• _Required work_
Take the lines from the beginning of the data below through the line holding "COL = scene.collection" and return exactly those.

^^^^

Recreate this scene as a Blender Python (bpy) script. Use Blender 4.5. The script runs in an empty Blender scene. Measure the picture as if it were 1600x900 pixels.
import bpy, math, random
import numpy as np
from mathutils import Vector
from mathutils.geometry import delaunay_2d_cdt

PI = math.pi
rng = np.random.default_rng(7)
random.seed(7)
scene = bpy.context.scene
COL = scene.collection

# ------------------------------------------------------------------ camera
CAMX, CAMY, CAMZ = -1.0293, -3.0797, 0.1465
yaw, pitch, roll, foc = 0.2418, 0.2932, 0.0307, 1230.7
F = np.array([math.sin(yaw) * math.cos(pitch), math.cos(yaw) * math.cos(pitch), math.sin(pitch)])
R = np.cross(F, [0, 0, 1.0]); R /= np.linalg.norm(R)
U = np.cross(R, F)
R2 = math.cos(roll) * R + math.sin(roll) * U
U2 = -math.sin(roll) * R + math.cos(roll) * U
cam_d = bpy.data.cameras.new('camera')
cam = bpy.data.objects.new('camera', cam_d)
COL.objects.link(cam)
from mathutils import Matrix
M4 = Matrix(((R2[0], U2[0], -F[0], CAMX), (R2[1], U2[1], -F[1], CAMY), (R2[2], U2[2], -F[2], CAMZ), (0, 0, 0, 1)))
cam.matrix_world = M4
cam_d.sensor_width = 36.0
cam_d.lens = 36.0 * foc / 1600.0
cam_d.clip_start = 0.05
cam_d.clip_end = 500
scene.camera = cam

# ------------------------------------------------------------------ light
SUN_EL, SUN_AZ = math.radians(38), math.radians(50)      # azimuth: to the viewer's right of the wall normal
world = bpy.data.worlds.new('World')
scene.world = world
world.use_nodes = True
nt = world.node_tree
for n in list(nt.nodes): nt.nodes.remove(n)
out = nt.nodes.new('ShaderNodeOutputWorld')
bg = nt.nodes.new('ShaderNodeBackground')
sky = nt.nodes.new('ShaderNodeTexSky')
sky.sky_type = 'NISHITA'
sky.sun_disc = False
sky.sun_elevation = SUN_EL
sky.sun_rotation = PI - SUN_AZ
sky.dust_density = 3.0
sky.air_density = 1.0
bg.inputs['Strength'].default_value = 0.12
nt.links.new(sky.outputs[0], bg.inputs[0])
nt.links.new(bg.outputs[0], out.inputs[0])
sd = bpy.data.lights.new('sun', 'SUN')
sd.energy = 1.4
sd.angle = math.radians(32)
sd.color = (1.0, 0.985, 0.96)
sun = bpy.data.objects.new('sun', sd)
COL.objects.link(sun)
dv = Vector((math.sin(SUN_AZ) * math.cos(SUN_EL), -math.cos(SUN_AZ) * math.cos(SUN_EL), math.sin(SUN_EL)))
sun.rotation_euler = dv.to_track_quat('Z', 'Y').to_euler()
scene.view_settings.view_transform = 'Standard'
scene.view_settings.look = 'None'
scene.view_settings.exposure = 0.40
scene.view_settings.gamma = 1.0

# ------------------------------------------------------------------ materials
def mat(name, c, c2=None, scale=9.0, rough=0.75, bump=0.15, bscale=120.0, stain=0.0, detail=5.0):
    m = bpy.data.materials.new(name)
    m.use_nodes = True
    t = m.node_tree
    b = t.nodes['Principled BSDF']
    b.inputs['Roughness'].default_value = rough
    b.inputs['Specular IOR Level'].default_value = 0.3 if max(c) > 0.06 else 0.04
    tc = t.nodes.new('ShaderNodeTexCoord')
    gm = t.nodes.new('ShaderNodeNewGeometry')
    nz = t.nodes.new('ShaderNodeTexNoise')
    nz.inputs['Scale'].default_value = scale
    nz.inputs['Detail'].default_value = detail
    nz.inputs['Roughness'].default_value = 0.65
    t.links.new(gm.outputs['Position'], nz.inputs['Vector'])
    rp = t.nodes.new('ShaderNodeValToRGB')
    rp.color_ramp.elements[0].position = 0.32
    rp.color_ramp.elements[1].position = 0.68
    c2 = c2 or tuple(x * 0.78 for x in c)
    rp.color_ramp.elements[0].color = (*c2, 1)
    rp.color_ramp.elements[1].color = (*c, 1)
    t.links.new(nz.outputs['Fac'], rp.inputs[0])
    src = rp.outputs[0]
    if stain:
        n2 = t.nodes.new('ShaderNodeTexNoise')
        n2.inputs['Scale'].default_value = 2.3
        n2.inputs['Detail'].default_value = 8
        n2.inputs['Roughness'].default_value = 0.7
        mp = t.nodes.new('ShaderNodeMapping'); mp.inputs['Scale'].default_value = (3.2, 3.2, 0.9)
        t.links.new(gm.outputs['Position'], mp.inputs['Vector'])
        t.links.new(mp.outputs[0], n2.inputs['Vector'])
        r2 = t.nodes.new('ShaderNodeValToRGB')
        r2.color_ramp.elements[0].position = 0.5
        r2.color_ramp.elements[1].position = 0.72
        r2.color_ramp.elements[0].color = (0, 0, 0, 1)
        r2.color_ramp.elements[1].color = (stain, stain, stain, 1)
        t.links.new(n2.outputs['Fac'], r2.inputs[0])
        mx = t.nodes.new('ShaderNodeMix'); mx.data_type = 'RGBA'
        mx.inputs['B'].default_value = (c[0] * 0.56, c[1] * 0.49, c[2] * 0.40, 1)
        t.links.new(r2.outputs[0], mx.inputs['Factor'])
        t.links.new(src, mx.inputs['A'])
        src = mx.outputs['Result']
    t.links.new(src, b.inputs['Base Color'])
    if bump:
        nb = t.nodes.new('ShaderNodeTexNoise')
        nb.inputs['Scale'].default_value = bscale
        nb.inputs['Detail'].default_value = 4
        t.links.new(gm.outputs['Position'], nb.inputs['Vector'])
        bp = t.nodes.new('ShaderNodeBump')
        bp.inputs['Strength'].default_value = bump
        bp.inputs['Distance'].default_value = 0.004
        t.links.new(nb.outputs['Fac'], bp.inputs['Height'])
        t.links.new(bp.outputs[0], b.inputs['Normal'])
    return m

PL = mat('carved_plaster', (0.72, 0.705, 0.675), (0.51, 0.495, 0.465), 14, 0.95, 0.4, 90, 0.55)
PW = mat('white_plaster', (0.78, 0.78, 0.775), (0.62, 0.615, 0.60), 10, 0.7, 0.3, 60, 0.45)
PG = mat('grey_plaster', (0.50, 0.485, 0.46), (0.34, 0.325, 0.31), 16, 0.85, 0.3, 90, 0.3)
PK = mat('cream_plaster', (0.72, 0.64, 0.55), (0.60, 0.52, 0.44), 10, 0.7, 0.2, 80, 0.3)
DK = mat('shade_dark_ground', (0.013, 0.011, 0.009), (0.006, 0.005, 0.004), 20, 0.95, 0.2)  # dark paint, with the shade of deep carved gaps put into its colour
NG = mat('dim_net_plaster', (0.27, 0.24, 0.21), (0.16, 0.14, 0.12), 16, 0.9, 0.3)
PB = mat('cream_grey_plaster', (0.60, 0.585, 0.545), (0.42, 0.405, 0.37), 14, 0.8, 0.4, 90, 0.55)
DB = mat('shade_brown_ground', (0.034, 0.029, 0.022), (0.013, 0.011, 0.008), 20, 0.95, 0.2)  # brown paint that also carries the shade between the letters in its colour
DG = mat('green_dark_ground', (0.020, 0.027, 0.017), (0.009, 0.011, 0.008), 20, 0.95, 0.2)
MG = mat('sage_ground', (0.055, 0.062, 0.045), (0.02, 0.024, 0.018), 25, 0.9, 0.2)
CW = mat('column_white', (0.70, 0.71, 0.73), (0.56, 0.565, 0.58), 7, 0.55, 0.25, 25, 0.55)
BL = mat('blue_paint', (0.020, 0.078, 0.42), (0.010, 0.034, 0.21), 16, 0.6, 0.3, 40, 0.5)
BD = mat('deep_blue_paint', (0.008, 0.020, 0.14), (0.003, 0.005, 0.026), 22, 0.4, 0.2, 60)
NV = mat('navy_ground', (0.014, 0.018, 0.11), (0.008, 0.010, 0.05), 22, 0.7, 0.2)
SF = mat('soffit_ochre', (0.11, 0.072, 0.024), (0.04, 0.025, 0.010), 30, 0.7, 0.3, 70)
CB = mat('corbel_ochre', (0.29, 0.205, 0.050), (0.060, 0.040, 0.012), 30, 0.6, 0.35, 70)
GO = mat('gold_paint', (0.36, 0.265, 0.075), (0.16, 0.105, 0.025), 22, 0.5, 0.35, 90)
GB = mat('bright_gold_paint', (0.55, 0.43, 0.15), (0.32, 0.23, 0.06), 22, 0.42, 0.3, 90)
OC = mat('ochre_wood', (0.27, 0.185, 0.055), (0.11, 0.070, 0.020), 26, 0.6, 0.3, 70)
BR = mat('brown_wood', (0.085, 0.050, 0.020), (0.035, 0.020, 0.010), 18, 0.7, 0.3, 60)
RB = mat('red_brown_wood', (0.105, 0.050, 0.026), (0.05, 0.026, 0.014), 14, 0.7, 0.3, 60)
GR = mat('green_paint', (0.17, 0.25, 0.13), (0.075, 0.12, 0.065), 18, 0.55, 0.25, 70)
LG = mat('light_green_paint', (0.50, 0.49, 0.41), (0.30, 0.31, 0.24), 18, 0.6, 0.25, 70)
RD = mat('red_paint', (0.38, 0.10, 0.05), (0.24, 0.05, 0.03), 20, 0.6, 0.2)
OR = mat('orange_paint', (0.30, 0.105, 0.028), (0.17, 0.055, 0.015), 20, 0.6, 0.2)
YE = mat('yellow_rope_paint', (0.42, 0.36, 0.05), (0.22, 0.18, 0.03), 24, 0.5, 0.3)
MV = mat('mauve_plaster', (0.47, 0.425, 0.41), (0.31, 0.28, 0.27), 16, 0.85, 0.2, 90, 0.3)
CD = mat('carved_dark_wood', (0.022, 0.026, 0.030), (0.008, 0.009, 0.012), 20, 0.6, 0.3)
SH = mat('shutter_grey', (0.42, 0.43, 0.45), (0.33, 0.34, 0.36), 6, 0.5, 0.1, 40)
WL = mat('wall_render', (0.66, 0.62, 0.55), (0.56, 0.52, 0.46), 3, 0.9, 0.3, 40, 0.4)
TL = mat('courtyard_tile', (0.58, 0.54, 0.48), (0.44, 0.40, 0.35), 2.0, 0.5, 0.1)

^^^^

• _Exercise response_
Recreate this scene as a Blender Python (bpy) script. Use Blender 4.5. The script runs in an empty Blender scene. Measure the picture as if it were 1600x900 pixels.
import bpy, math, random
import numpy as np
from mathutils import Vector
from mathutils.geometry import delaunay_2d_cdt

PI = math.pi
rng = np.random.default_rng(7)
random.seed(7)
scene = bpy.context.scene
COL = scene.collection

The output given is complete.